Monday, September 28, 2009

Walking In A Moving World


English land/conceptual artist/sculpture Richard Long's recent retrospective at the Tate Museum is discussed at Revolutionary Boredom, excerpted here:

"In terms of artistic production...more how [these works] produce an artwork from such immaterial practices. Not only do they attempt to represent a walk, a fleeting experience in itself, but they represent that walk via experiential factors rather than reference (as in a regular map) to solid and identifiable objects like trees or castles or whatever. Most typical of this category is the ‘textwork’, usually a list of observations, feelings or conditions from a walk. The status of one of Long’s textworks is complicated, as it presumably has some personal meaning to Long himself yet remains only suggestive to the observer. Most of the details – including the date and place included on each work – are irrelevant and unverifiable. What these textworks comment upon is not the walk itself, nor the place walked, but the relationship between experiential moment and material representation."

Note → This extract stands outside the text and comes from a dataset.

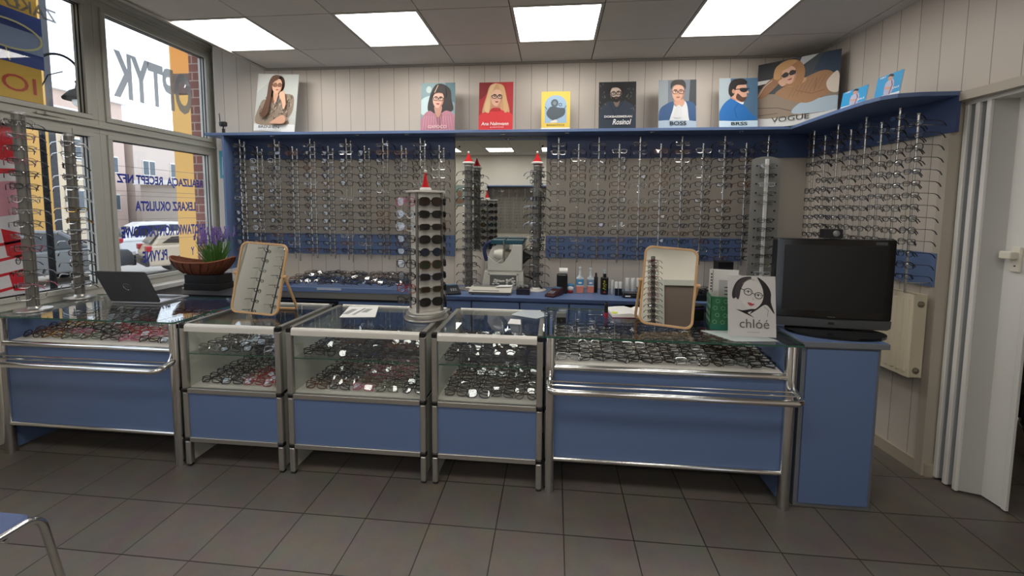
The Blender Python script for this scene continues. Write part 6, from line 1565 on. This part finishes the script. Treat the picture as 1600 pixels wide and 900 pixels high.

Beyond the originality of Long's art (and its transitory nature), what interests me here is the notion of a text commenting in some unique and immediate way on "the relationship between experiential moment and material representation." This insight can be generalized to a great many modernist and postmodern practices, and relates to many of the narratives/discourses we might consider innovative.

In terms of form, Long's "textworks," collected here, can be seen as a form of concrete poetry, (though they also remind one of Francis Ponge's "object" poetry, in their refined consideration for the evocation of specific moment) and could be of considerable interest to students of writing.

(Note: Richard Long was one of the many sixties artists surveyed in Suzaan Boettger's comprehensive Earthworks: Art and Landscape of the Sixties.)